Immédiatement, le capitaine va trouver Champlain qui veille aux travaux du jardin et lui parle
de la confession de Natel. Le soir même, Champlain fait arrêter les conspirateurs. Il a donné
à un jeune homme l'ordre de les inviter à boire dans sa chaloupe, en leur disant que les
bouteilles étaient un cadeau que « ses amis de Tadoussac lui avaient donné »
Le lendemain matin, Champlain entendit toutes les dépositions devant le pilote et les mariniers
du vaisseau, et il les fit transcrire. Le même jour, il fit aussi fabriquer des menottes
« pour les auteurs de la sédition » et pour deux autres personnes
qu'il soupçonnait d'y
avoir participé.

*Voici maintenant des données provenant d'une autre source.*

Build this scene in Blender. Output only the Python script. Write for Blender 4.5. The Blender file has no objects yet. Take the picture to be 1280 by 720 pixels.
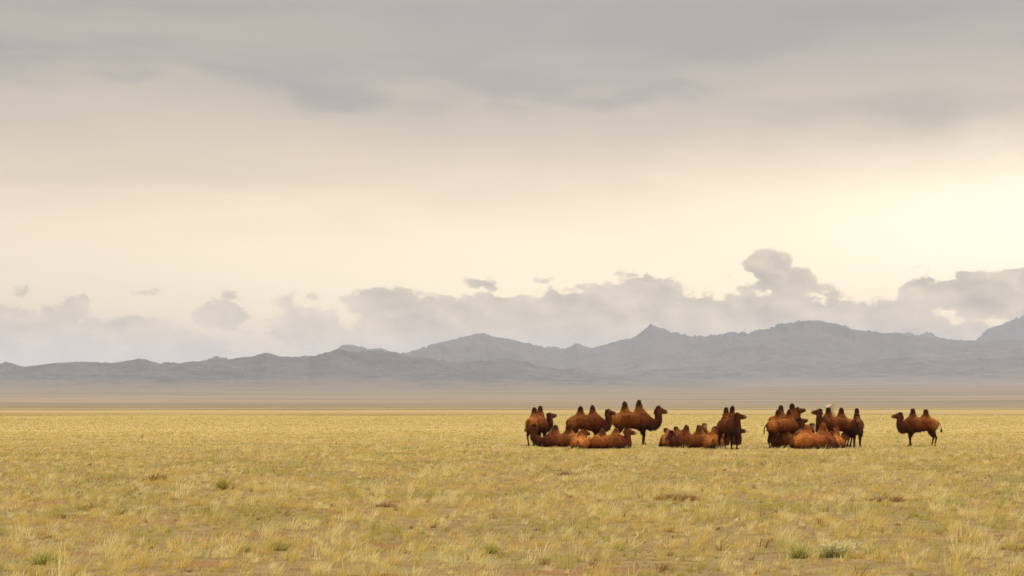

Le groupe prit ensuite le chemin de Tadoussac où Champlain avait bon espoir
de laisser les mutins.
Pourtant, le lendemain, dès son retour à Québec, il est suivi de
Pont-Gravé qui ramène les prisonniers. Devant la déception et la colère de ses hommes
qui croient que les prisonniers ont recouvré la liberté, Champlain met au point une
confrontation. Les hommes persistent dans leur aveu de culpabilité. Selon Champlain,
ils demandèrent leur pardon en «s'accusant d'avoir méchamment fait et mérité punition, si on
n'avait de miséricorde envers eux, en maudissant Jean Duval, comme le premier qui les avait
induits à telle trahison, dès qu'ils partirent de France. Ledit Duval ne sut que dire, sinon
qu'il méritait la mort, et que tout le contenu des informations était véritable et qu'on eût
pitié de lui, et des autres qui avaient adhéré à ses pernicieuses volontés » .
Enfin donc, Champlain met sur pied un jury composé du capitaine du vaisseau, du chirurgien,
du maître, du contremaître et d'autres mariniers « Nous décidâmes que ce serait assez de faire
mourir ledit Duval, comme le motif de l'entreprise, et aussi pour servir d'exemple à ceux qui
restaient, de se comporter sagement à l'avenir en leur devoir, et afin que les Espagnols et
les Basques qui étaient en quantité au pays n'en fissent pas trophée».
Antoine Natel ne fut pas condamné car seulement trois des complices de Jean Duval rentrèrent
en France pour faire face une seconde fois à la Justice. Selon Marc Lescarbot, le sieur de
Monts leur a fait grâce. Jean Duval, pour sa part, fut pendu et étranglé à Québec et sa tête,
mise au bout d'une pique, fut placée « au lieu le plus éminent de notre fort ».